*What is expected*.
Search the listing for the string "Write" and copy every line that contains it.

━━ Recorded information ━━

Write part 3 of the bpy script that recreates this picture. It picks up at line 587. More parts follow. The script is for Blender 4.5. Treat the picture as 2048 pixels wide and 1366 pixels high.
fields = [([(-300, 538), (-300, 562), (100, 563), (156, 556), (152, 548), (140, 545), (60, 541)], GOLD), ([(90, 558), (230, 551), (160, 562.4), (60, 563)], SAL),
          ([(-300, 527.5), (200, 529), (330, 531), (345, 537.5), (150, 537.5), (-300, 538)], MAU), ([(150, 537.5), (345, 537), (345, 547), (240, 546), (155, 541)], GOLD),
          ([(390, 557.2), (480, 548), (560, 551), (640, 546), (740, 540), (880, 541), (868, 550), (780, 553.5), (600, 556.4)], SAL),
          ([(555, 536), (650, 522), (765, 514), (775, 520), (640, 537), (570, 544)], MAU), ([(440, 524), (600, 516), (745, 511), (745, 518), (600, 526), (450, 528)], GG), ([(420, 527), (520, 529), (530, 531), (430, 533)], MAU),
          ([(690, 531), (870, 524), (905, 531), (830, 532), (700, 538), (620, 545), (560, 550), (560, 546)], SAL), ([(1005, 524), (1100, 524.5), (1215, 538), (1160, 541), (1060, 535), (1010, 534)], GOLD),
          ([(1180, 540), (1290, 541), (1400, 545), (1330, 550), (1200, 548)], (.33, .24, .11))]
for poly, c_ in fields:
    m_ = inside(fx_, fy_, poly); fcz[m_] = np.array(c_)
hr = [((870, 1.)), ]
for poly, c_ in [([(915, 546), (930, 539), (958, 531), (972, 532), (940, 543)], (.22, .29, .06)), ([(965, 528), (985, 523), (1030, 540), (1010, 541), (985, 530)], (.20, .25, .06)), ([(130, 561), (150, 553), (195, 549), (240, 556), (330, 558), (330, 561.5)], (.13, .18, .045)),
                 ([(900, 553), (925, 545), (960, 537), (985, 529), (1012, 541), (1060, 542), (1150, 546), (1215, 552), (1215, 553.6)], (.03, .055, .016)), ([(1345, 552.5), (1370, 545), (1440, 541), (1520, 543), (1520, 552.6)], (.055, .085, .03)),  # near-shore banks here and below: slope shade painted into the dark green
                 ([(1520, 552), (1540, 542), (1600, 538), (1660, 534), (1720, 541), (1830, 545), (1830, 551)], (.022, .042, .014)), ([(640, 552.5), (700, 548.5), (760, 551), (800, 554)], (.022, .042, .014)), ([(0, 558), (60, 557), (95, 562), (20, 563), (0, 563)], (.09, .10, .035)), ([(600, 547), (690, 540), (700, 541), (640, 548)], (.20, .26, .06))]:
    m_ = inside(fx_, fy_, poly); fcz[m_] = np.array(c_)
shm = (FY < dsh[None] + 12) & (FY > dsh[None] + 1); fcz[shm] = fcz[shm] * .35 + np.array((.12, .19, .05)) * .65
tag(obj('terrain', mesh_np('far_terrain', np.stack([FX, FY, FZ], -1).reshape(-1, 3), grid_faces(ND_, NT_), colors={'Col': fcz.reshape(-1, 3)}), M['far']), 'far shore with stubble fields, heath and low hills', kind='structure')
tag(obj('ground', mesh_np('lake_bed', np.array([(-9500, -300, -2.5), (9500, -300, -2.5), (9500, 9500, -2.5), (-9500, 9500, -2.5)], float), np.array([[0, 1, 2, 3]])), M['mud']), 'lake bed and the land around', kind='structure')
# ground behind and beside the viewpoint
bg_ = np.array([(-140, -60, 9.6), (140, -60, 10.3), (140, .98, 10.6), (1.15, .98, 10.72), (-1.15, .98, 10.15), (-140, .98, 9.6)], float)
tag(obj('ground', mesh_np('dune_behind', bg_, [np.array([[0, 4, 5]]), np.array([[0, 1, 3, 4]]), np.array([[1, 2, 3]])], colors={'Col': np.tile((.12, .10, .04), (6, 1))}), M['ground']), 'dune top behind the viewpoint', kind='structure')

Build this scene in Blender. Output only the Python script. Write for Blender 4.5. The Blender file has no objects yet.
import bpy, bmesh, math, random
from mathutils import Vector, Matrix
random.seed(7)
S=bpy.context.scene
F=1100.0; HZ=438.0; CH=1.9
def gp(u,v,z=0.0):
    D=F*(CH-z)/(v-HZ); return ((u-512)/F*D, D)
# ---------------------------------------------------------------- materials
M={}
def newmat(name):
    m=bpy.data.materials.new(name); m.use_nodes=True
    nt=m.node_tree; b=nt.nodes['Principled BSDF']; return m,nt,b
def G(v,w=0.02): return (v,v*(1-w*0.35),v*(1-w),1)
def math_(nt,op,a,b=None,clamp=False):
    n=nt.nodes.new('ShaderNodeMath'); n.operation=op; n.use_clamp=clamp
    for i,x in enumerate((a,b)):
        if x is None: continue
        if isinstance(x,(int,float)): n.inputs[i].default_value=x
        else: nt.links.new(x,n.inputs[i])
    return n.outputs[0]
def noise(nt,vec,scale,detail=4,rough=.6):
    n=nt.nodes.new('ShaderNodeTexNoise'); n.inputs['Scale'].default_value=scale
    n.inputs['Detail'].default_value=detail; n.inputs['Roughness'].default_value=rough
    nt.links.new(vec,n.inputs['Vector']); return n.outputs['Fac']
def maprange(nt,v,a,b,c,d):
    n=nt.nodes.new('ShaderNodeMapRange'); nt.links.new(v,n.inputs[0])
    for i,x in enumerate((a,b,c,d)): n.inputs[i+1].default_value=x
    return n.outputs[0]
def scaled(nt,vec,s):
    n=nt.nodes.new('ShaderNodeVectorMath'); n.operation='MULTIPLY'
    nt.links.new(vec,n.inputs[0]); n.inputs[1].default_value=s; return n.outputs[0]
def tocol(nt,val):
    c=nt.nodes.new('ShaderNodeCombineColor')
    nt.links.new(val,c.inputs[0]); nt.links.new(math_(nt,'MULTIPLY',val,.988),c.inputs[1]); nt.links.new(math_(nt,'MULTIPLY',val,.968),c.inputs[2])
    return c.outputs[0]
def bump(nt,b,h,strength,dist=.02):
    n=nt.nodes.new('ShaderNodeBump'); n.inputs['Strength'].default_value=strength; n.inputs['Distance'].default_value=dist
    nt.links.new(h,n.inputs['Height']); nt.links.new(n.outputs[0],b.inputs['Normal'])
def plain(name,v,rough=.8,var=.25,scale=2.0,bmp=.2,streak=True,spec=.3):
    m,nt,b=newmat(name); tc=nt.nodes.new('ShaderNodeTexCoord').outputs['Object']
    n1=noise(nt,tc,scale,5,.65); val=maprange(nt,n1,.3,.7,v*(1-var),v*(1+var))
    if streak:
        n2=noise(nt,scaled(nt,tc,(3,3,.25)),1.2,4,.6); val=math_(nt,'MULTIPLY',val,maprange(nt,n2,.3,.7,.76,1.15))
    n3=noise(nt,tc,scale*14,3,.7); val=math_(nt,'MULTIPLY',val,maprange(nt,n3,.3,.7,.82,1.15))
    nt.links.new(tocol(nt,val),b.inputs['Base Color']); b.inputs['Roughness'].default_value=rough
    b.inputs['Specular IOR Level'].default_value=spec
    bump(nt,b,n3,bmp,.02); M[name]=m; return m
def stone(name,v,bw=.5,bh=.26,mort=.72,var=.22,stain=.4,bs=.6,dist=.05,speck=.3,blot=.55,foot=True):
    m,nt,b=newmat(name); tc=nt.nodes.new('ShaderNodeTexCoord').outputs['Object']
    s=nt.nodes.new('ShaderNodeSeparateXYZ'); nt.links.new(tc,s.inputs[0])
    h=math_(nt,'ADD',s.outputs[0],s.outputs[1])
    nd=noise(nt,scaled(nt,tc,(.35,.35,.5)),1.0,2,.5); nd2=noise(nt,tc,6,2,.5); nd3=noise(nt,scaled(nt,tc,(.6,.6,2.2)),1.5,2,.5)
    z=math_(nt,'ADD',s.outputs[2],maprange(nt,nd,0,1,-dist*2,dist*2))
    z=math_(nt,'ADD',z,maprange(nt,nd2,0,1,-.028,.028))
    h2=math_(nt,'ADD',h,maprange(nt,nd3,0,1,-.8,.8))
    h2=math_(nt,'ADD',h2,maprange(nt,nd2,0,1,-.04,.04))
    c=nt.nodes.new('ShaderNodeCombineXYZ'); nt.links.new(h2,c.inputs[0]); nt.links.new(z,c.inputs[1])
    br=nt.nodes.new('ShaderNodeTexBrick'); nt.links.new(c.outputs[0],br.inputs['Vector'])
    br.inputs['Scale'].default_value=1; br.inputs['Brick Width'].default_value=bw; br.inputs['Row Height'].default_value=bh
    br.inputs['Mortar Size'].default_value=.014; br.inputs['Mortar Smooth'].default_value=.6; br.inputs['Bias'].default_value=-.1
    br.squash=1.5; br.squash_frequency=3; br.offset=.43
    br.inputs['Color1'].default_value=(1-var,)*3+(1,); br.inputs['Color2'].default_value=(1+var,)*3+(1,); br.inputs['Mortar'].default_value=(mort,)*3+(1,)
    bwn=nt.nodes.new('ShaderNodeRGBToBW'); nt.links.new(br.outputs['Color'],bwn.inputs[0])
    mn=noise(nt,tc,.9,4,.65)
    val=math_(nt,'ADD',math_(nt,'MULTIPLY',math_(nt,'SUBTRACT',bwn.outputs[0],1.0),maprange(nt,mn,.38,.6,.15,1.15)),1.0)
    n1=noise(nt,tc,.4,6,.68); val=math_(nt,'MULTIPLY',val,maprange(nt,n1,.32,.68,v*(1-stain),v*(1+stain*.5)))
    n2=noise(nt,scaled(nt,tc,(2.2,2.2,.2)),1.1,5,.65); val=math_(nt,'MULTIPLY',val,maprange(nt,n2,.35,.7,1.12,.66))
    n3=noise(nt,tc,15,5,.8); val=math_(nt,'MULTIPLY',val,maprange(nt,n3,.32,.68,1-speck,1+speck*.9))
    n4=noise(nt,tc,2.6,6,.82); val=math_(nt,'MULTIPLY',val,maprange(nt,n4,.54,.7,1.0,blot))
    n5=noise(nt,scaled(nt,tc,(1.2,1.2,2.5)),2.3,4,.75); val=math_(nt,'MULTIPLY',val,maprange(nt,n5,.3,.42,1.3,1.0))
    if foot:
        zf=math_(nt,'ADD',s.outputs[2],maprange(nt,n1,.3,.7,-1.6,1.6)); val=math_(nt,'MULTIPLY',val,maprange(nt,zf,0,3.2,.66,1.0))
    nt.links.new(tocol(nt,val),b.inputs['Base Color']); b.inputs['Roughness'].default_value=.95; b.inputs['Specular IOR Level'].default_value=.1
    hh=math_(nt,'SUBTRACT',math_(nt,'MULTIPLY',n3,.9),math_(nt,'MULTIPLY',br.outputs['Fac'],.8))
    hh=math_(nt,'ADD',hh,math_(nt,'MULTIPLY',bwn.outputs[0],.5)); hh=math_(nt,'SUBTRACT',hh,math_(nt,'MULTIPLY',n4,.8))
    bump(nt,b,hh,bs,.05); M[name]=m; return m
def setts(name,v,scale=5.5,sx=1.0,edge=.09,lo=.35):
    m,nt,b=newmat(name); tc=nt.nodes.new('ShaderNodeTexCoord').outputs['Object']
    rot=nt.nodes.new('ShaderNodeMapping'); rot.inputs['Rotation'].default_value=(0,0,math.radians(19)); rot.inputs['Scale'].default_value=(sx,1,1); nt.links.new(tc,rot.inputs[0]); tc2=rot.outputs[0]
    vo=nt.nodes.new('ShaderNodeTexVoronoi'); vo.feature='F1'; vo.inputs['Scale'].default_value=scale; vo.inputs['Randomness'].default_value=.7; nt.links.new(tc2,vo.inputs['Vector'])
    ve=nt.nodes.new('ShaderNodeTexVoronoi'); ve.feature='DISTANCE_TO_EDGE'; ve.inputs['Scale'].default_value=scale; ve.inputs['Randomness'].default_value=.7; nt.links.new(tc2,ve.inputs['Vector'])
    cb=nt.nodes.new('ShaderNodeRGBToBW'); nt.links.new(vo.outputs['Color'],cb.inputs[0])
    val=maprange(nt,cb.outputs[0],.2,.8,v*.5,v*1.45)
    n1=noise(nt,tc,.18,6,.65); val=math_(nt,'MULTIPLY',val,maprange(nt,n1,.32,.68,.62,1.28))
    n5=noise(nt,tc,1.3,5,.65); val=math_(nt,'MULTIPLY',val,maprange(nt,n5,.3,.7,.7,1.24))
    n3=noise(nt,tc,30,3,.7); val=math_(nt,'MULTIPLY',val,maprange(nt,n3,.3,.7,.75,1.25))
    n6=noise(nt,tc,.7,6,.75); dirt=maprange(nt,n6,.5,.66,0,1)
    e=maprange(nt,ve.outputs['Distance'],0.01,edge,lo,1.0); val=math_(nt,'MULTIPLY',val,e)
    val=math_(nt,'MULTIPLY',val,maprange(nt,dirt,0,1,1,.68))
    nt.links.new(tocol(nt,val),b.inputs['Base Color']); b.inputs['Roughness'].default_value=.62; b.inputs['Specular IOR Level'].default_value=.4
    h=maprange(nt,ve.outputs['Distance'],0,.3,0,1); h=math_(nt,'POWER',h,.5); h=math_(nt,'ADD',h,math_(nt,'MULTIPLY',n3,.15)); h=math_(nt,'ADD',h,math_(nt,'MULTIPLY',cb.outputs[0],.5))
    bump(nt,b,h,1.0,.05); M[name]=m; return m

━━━

*Result*.
Write part 3 of the bpy script that recreates this picture. It picks up at line 587. More parts follow. The script is for Blender 4.5. Treat the picture as 2048 pixels wide and 1366 pixels high.
Build this scene in Blender. Output only the Python script. Write for Blender 4.5. The Blender file has no objects yet.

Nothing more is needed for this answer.